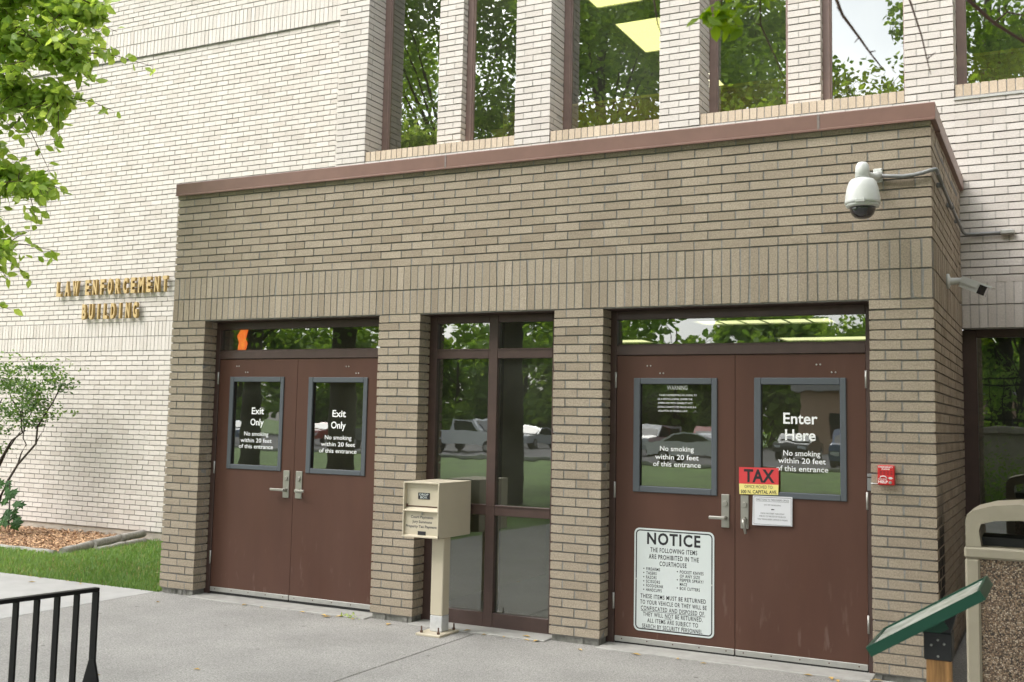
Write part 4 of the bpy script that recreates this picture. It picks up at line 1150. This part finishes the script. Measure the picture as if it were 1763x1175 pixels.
# foliage helper
def leaf(b, c, l_, w_, tone_, up_bias=0., droop=0.):
    d = Vector((random.gauss(0, 1), random.gauss(0, 1), random.gauss(0, .7)-droop)).normalized()
    s = d.cross(Vector((random.gauss(0, 1), random.gauss(0, 1), random.gauss(0, 1)))).normalized()
    nrm_ = d.cross(s); n = len(b.v); c = Vector(c)
    tip = c+d*l_
    b.v += [tuple(c), tuple(c+d*l_*.33+s*w_*.5+nrm_*w_*.12), tuple(c+d*l_*.70+s*w_*.40+nrm_*w_*.06), tuple(tip), tuple(c+d*l_*.70-s*w_*.40+nrm_*w_*.06), tuple(c+d*l_*.33-s*w_*.5+nrm_*w_*.12)]
    b.face((n, n+1, n+2, n+3), 0, tone_, False); b.face((n, n+3, n+4, n+5), 0, tone_, False)

# shrub by the wall
sh = empty('leafy_shrub', (-5.66, 2.7, 0), 'airy small-leaved shrub with dark bent stems against the cream wall', 'shrub')
stems = [([(-5.75, 2.7, -.03), (-5.66, 2.7, .38), (-5.53, 2.7, .614), (-5.344, 2.7, .853), (-5.033, 2.72, 1.145), (-4.997, 2.7, 1.376), (-4.90, 2.7, 1.506), (-4.75, 2.72, 1.713), (-4.67, 2.72, 1.84), (-4.57, 2.72, 1.98)], .02),
         ([(-5.344, 2.7, .853), (-5.28, 2.69, 1.0), (-5.199, 2.7, 1.128), (-5.245, 2.68, 1.216), (-5.236, 2.68, 1.33), (-5.1, 2.68, 1.6), (-5.05, 2.7, 1.85), (-4.9, 2.7, 2.1)], .012),
         ([(-5.95, 2.75, -.03), (-5.85, 2.72, .6), (-5.712, 2.7, .891), (-5.507, 2.7, 1.171), (-5.236, 2.7, 1.32)], .024),
         ([(-5.80, 2.75, .78), (-5.62, 2.72, 1.02), (-5.44, 2.72, 1.22), (-5.33, 2.7, 1.30)], .018),
         ([(-5.30, 2.7, 1.30), (-5.354, 2.7, 1.576), (-5.562, 2.7, 1.756), (-5.659, 2.7, 1.965), (-5.825, 2.7, 2.071)], .012),
         ([(-5.033, 2.72, 1.145), (-4.94, 2.7, 1.26), (-4.88, 2.7, 1.315), (-4.86, 2.72, 1.5)], .008),
         ([(-5.236, 2.68, 1.33), (-5.32, 2.68, 1.7), (-5.3, 2.68, 1.95), (-5.15, 2.68, 2.17), (-4.89, 2.7, 2.2)], .009),
         ([(-6.1, 2.75, -.03), (-6.15, 2.75, .8), (-6.0, 2.7, 1.4), (-5.75, 2.7, 1.75)], .022)]
b = MB()
for p, r_ in stems: b.tube(p, [r_*(1-.65*i/(len(p)-1)) for i in range(len(p))], 7)
b.build('stem', M['bark'], sh)
b = MB()
def sclump(x, z, rx, rz, n, hi=0):
    for i in range(n):
        a = random.uniform(0, 6.28); q = math.sqrt(random.random())
        leaf(b, (x+rx*q*math.cos(a), 2.7+random.gauss(0, .14), z+rz*q*math.sin(a)), random.uniform(.034, .065), random.uniform(.019, .032), min(1, max(0, random.gauss(.36+hi, .25))))
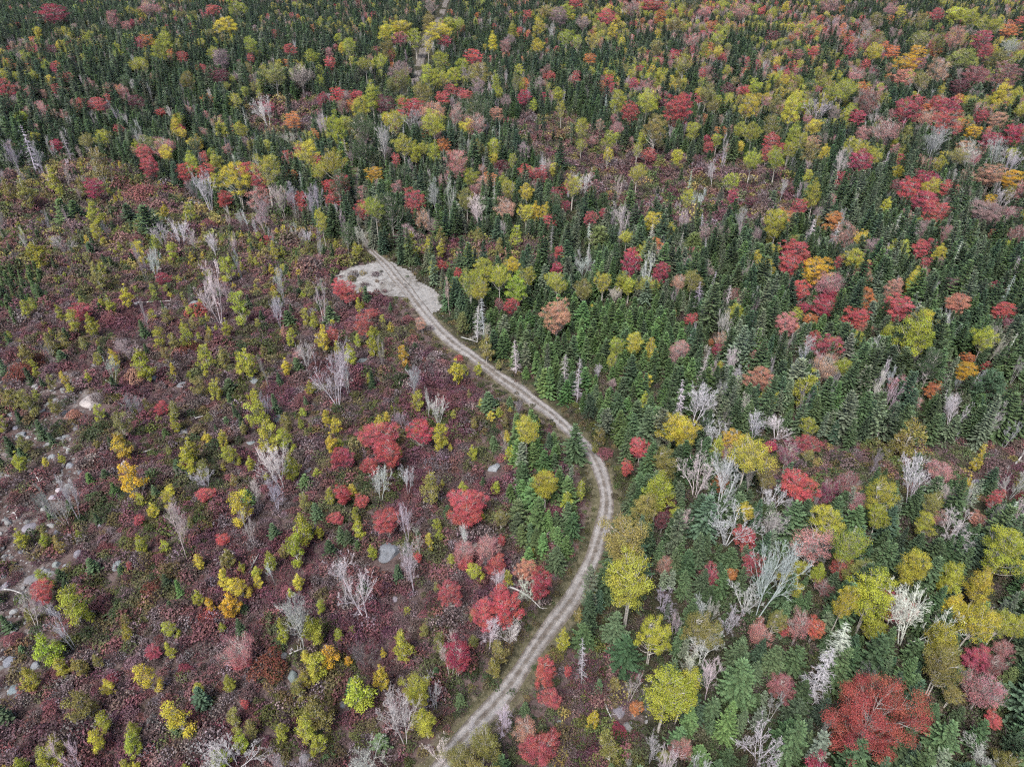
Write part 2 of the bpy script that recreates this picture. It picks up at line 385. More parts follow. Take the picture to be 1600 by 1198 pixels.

__Exercise details__
Repeat, exactly and in full, each line from the start of the data to the line that contains "b.face((n, n+1, n+2, n+3), 0, tone_, False);". Pictures do not go in.

__Solution to the problem__
Write part 4 of the bpy script that recreates this picture. It picks up at line 1150. This part finishes the script. Measure the picture as if it were 1763x1175 pixels.
# foliage helper
def leaf(b, c, l_, w_, tone_, up_bias=0., droop=0.):
    d = Vector((random.gauss(0, 1), random.gauss(0, 1), random.gauss(0, .7)-droop)).normalized()
    s = d.cross(Vector((random.gauss(0, 1), random.gauss(0, 1), random.gauss(0, 1)))).normalized()
    nrm_ = d.cross(s); n = len(b.v); c = Vector(c)
    tip = c+d*l_
    b.v += [tuple(c), tuple(c+d*l_*.33+s*w_*.5+nrm_*w_*.12), tuple(c+d*l_*.70+s*w_*.40+nrm_*w_*.06), tuple(tip), tuple(c+d*l_*.70-s*w_*.40+nrm_*w_*.06), tuple(c+d*l_*.33-s*w_*.5+nrm_*w_*.12)]
    b.face((n, n+1, n+2, n+3), 0, tone_, False); b.face((n, n+3, n+4, n+5), 0, tone_, False)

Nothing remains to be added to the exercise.